The degree already varies from state to state, and the legal outcomes are still uncertain. For this reason, the Union of Orthodox Jewish Congregations found itself “unable to either mourn or celebrate” the ruling.

Liberal Jewish organisations, the Anti-Defamation League (ADL) among them, uniformly condemned the ruling. This places them in the blue corner. But most of the Jewish organisations avoided the hard part: specifying what they think the law should be. “Abortion access is a Jewish value,” said the left-wing activist group Bend the Arc. Agudath Israel would agree with that, but not much else.

The ADL accused the Court of overturning “constitutional protection for an individual’s right to determine whether to terminate a pregnancy or bear a child”, but did not venture an opinion on when in a pregnancy termination might become immoral or illegal. The Women’s Rabbinic Network, however, seemed to endorse abortion at any point in pregnancy, which is permitted in six Democratic-run states and the District of Columbia: “The Torah, the Mishnah, and the Talmud – Judaism’s most sacred and authoritative texts – do not view a foetus as a soul until it is born. Rather, a foetus is considered part of the parent’s body until delivery.”

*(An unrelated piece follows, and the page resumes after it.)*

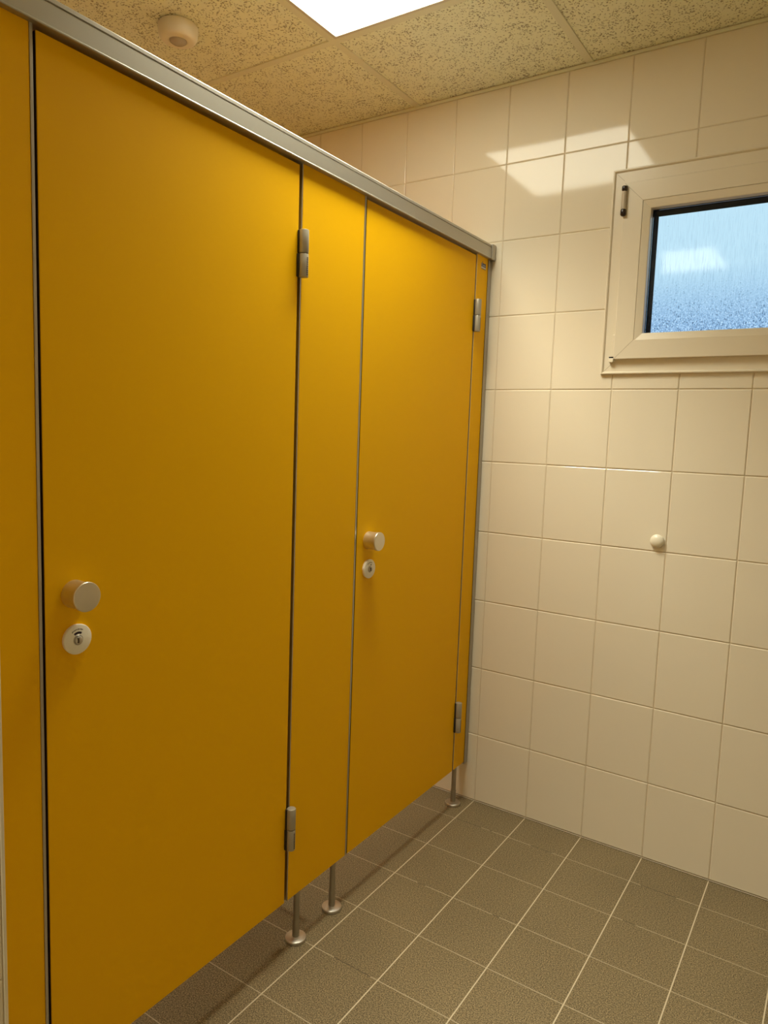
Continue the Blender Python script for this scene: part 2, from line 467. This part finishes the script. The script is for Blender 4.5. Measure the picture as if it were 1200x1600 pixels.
# doors
def door(y0, y1, label):
    mb = MB(); mb.box(XB, XF, y0, y1, ZB, ZT, M_HPL, .0012); d = mb.build('cubicle_door', part)
    mb = MB(); mb.box(XB+.001, XF-.0013, y0-.0004, y0+.0004, ZB+.001, ZT-.001, M_EDGE_SHADE); mb.build('edge_shade_band', d)  # dark strip paints seam shade onto the yellow board edge
    ky, kz = y0+.0525, 1.038
    mb = MB()
    mb.lathe([(.0235, -.0002), (.0245, .0010), (.0244, .004), (.0240, .012), (.0240, .020), (.0246, .026), (.0254, .031), (.0258, .036),
              (.0258, .0375), (.0254, .0386), (.0247, .0392), (.0240, .0393), (0, .0393)], (XF, ky, kz), 'x', M_KNOB, 64)
    k = mb.build('knob', d); k['label'] = 'round satin aluminium door knob'
    # lock rose
    ly, lz = y0+.0545, .9585
    mb = MB()
    mb.lathe([(.0250, -.0002), (.0256, .001), (.0266, .0060), (.0266, .0072), (.0258, .0082), (.0250, .0085), (0, .0085)], (XF, ly, lz), 'x', M_LOCK, 64)
    xf = XF+.0085
    def arc(r0, r1, a0, a1, m, name, h=.0003, n=14):
        t = mb
        for i in range(n):
            b0, b1 = a0+(a1-a0)*i/n, a0+(a1-a0)*(i+1)/n
            t.prism([(ly+r*math.sin(b), lz+r*math.cos(b)) for r, b in ((r0, b0), (r1, b0), (r1, b1), (r0, b1))], 'x', xf-.0001, xf+h, m)
    if y0 < -1:
        arc(.0098, .0136, math.radians(-38), math.radians(32), M_PURPLE, 'indicator')
    else:
        arc(.0098, .0136, math.radians(-38), math.radians(12), M_WHITE, 'indicator')
        arc(.0098, .0136, math.radians(12), math.radians(34), M_PURPLE, 'indicator')
    # printed arc of tiny lettering
    t = mb
    for i in range(11):
        b = math.radians(-38 + 66*i/10)
        r = .0178
        c = Vector((0, ly+r*math.sin(b), lz+r*math.cos(b)))
        hw, hh = .00055, (.0010 if i % 3 else .0015)
        t.prism([(c.y-hw, c.z-hh), (c.y+hw, c.z-hh), (c.y+hw, c.z+hh*(.6 if i % 2 else 1)), (c.y-hw, c.z+hh)], 'x', xf-.0001, xf+.0002, M_INK)
    t.lathe([(.0092, -.0002), (.0092, .0006), (.0086, .0012), (.0082, .0006), (.0078, .0006), (.0070, .0034), (.0050, .0050), (.0025, .0057), (0, .0059)], (xf, ly, lz-.001), 'x', M_ALU, 40)
    t.box(xf+.0025, xf+.0063, ly-.0046, ly-.0016, lz-.0050, lz+.0040, M_INK, .0004)
    lk = mb.build('lock', d); lk['label'] = 'round pale lock plate with indicator window'
    # hinges
    for z0, z1 in ((1.6795, 1.7845), (.2915, .3995)):
        hy, hx, r = y1+.0030, XF+.0108, .0112
        zm = (z0+z1)/2
        hg = MB()
        for a, b in ((zm+.0006, z1), (z0, zm-.0006)):
            hg.lathe([(r-.0016, a), (r-.0005, a+.0004), (r, a+.0016), (r, b-.0016), (r-.0005, b-.0004), (r-.0016, b)], (hx, hy+.0040, 0), 'z', M_HINGE, 40)
        hg.lathe([(r-.002, zm-.001), (r-.002, zm+.001)], (hx, hy+.0040, 0), 'z', M_DARK, 24)
        lf = lt = hg
        lf.box(XF+.0002, XF+.0075, hy-.0088, hy+.0035, z0+.0005, zm-.0008, M_DARK, .001)  # leaf blackened to stand in for the shadowed gap beside the barrel
        lf.box(XF+.0002, XF+.0060, hy-.0072, hy+.0035, zm+.0008, z1-.0015, M_DARK, .001)
        # the maker's name runs down the lower barrel, too small to read
        for i in range(9):
            zz = zm-.010-i*.0046
            a = math.radians(2)
            c = Vector((hx+r*math.cos(a), hy+.0040+r*math.sin(a), zz))
            lt.box(c.x-.0012, c.x+.0004, c.y-.0018, c.y+.0018, zz-(.0013 if i % 2 else .0017), zz+.0013, M_INK)
        h = hg.build('hinge', d); h['label'] = 'grey metal barrel hinge'
    return d
door(yA+.0052, yB-.0040, 'wide yellow cubicle door nearest the viewer, with knob at its left edge')
door(yC+.0048, yD-.0040, 'far yellow cubicle door, next to the tiled back wall')

# ------------------------------------------------------------------ window
wx0, wz0, wz1 = .3625, 1.5405, 2.160
win = bpy.data.objects.new('window_1', None); COL.objects.link(win); win.location = (wx0, 0, wz0)
struct(win, 'cream plastic framed window with rain wet glass high on the tiled wall', 'window')
def ring(mb, x0, x1, z0, z1, prof, m):
    """profile (inset from the outer edge, y) swept round a rectangle with mitred corners"""
    t = bmesh.new(); loops = []
    for ins, y in prof:
        loops.append([t.verts.new(c) for c in ((x0+ins, y, z0+ins), (x1-ins, y, z0+ins), (x1-ins, y, z1-ins), (x0+ins, y, z1-ins))])
    n = len(loops)
    for a in range(n):
        A, B = loops[a], loops[(a+1) % n]
        for k in range(4):
            t.faces.new([A[k], A[(k+1) % 4], B[(k+1) % 4], B[k]])
    bmesh.ops.recalc_face_normals(t, faces=t.faces[:])
    mb.merge(t, m)
def mitres(mb, x0, x1, z0, z1, a, b, y, m):
    w = .0003
    for (cx, sx_) in ((x0, 1), (x1, -1)):
        for (cz, sz_) in ((z0, 1), (z1, -1)):
            p0 = (cx+sx_*a, cz+sz_*a); p1 = (cx+sx_*b, cz+sz_*b)
            mb.prism([(p0[0]-w*sx_, p0[1]+w*sz_), (p0[0]+w*sx_, p0[1]-w*sz_), (p1[0]+w*sx_, p1[1]-w*sz_), (p1[0]-w*sx_, p1[1]+w*sz_)], 'y', y-.0002, y+.0003, m)
M_JOINT = simple('mitre_joint', (.36, .29, .19), .8)
mb = MB()
ring(mb, wx0, WX1, wz0, wz1, [(0, -.0005), (.0010, -.0075), (.0030, -.0105), (.0058, -.0105), (.0085, -.0075), (.0095, -.0045), (.052, -.0045), (.052, .040), (.0075, .040), (.0075, .003), (0, .003)], M_PVC)
mitres(mb, wx0, WX1, wz0, wz1, .003, .036, -.0046, M_JOINT)
mb.build('window_frame', win)
sx0, sx1, sz0, sz1 = .4045, WX1-.042, 1.5865, 2.1125
mb = MB()
ring(mb, sx0, sx1, sz0, sz1, [(0, -.0195), (.0015, -.0210), (.0565, -.0210), (.0570, -.0205), (.0572, -.0180), (.0572, .020), (.012, .020), (.012, -.0044), (0, -.0044)], M_PVC)
mitres(mb, sx0, sx1, sz0, sz1, .001, .0565, -.0211, M_JOINT)
sash = mb.build('sash', win)
bx0, bx1, bz0, bz1 = sx0+.0577, sx1-.0577, sz0+.0577-.004, sz1-.0577
mb = MB()
ring(mb, bx0, bx1, bz0, bz1, [(0, -.0195), (.0008, -.0203), (.0215, -.0150), (.0232, -.0135), (.0232, .0105), (0, .0105)], M_PVC)
mb.build('glazing_bead', sash)
gx0, gx1, gz0, gz1 = bx0+.0232, bx1-.0232, bz0+.0232, bz1-.0232
mb = MB()
ring(mb, gx0-.006, gx1+.006, gz0-.006, gz1+.006, [(0, .0108), (.0068, .0108), (.0074, .0130), (.0062, .0150), (.0062, .085), (0, .085)], M_BLACK)
mb.build('gasket', sash)
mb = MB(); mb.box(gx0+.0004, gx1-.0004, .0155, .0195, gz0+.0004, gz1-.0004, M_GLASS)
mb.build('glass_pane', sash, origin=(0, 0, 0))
# hinge at the upper left of the sash
mb = MB()
hx, hy = .4065, -.0270
mb.lathe([(.0078, 2.034), (.0078, 2.086)], (hx, hy, 0), 'z', M_CAPGREY, 24)
mb.box(hx-.004, hx+.006, -.0208, hy, 2.018, 2.098, M_BROWN)
hn = mb.build('window_hinge', win)
for a, b in ((2.086, 2.102), (2.014, 2.034)):
    m2 = MB(); m2.lathe([(.0045, a), (.0078, a+.003), (.0086, a+.0045), (.0086, b-.002), (.0078, b-.0004), (.0045, b)], (hx, hy, 0), 'z', M_BROWN, 24)
    m2.build('hinge_cap', hn)
# pivot bracket at the lower left
mb = MB()
mb.box(.3965, .4042, -.0155, -.0046, 1.592, 1.662, M_PVC, .001)
mb.box(.3890, .4038, -.0190, -.0046, 1.5775, 1.5905, M_WHITE, .0015)
mb.box(.3900, .4042, -.0185, -.0050, 1.5907, 1.5945, M_BLACK)
mb.build('pivot_bracket', win)

# ------------------------------------------------------------------ wall bumper
bu = thing('door_bumper', (.573, 0, 1.030), 'small round cream door bumper stuck on the tiled wall below the window', 'door bumper')
mb = MB(); mb.lathe([(.0195, -.0002), (.0195, .0030), (.0188, .0035)], (.573, 0, 1.0302), '-y', simple('bumper_base', (.36, .30, .20), .6), 40)
mb.build('base', bu)
mb = MB()
pr = [(.0200, .0034)] + [(.0212*math.cos(a), .0045 + .0125*math.sin(a)) for a in [PI/2*i/9 for i in range(9)]] + [(0, .017)]
mb.lathe(pr, (.573, 0, 1.0302), '-y', M_BUMPER, 40)
mb.build('dome', bu)

# ------------------------------------------------------------------ daylight: overcast pale blue sky with a low cloud bank
w = bpy.data.worlds.new('sky'); SC.world = w; w.use_nodes = True
nt = w.node_tree; N, L = nt.nodes.new, nt.links.new
bg = nt.nodes['Background']
tc = N('ShaderNodeTexCoord'); sp = N('ShaderNodeSeparateXYZ'); L(tc.outputs['Generated'], sp.inputs[0])
rp = N('ShaderNodeValToRGB'); L(sp.outputs['Z'], rp.inputs[0])
rp.color_ramp.elements[0].position = -.02; rp.color_ramp.elements[0].color = (.20, .22, .24, 1)
rp.color_ramp.elements[1].position = .40; rp.color_ramp.elements[1].color = (.60, .86, 1.0, 1)
e = rp.color_ramp.elements.new(.06); e.color = (.50, .72, .95, 1)
e = rp.color_ramp.elements.new(.20); e.color = (.58, .84, 1.0, 1)
def mr(v, a, b, c, d):
    n = N('ShaderNodeMapRange'); n.interpolation_type = 'SMOOTHSTEP'
    n.inputs[1].default_value = a; n.inputs[2].default_value = b; n.inputs[3].default_value = c; n.inputs[4].default_value = d
    L(v, n.inputs[0]); return n.outputs[0]
def mul(a, b):
    n = N('ShaderNodeMath'); n.operation = 'MULTIPLY'; L(a, n.inputs[0]); L(b, n.inputs[1]); return n.outputs[0]
L(rp.outputs[0], bg.inputs['Color']); bg.inputs['Strength'].default_value = 1.15

# ------------------------------------------------------------------ camera
R = [[0.83427625, 0.55023336, 0.03501981], [0.08849428, -0.07094234, -0.99354715], [-0.5441984, 0.83199185, -0.10787802]]
Cc = Vector((1.06844684, -2.30914321, 1.32989998))
cam = bpy.data.cameras.new('camera'); co = bpy.data.objects.new('camera', cam); COL.objects.link(co)
right, down, fwd = (Vector(r) for r in R)
m = Matrix((right, -down, -fwd)).transposed().to_4x4(); m.translation = Cc
co.matrix_world = m
cam.sensor_fit = 'HORIZONTAL'; cam.sensor_width = 36; cam.lens = 36*1121.702/1200
cam.clip_start = .02
SC.camera = co
SC.cycles.max_bounces = 14; SC.cycles.diffuse_bounces = 8; SC.cycles.transparent_max_bounces = 12
SC.cycles.use_denoising = True
vs = SC.view_settings
vs.view_transform = 'Standard'; vs.look = 'None'; vs.gamma = 1; vs.use_curve_mapping = False; vs.exposure = 0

This is the mirror-image of the Catholic reasoning that “personhood” begins at conception. The non-Orthodox majority of Jews align with the left wing of the Democrats on abortion – not a comfortable “space” in which to be Jewish these days.

A majority of the American public does not support either of these extreme positions. But it seems that a majority of Jewish Americans do. The 2014 Pew Research “Religious Landscape” survey reported that 83 per cent of Jewish Americans think abortion should be legal “in all/most cases”.

Jews are by far the most liberal group in America. In the general population, about 60 per cent want abortion to be legal in all states. But the forward slash in “all/most” may make Jews seem more liberal than they are. A clear majority of Americans also think that Roe v Wade was too generous.

A 2019 poll shows that 60 per cent supports abortion in the first trimester, but only 28 per cent supports second-trimester abortion, which Roe v Wade permitted. As far as I can tell, no one has yet polled Jews on this question.

Two of the three dissenters in the Court’s 6-3 ruling are Jewish liberals who were nominated by Democratic presidents. Elena Kagan was nominated by Barack Obama.

Stephen Breyer, who recently announced his retirement, was nominated by Bill Clinton. Five of the Court’s six Catholics, meanwhile, were chosen by Republican presidents. Three by Donald Trump, a lifelong libertine who became anti-abortion when he ran for the Republican nomination.

In a sense, a third liberal Jewish vote was involved in this ruling. In 2014, Obama pleaded with Ruth Bader Ginsburg to retire, so that he could appoint a younger liberal Justice. Ginsburg refused: perhaps she too expected Hillary Clinton to win in 2016.

Affectionately dubbed “The Notorious RBG” by her fans, Ginsburg died in 2020, when Trump’s presidency had four months to go. Trump nominated Amy Coney Barrett, a Catholic conservative. Right now, in 2022, the political consequences of RBG’s delayed retirement are incalculable.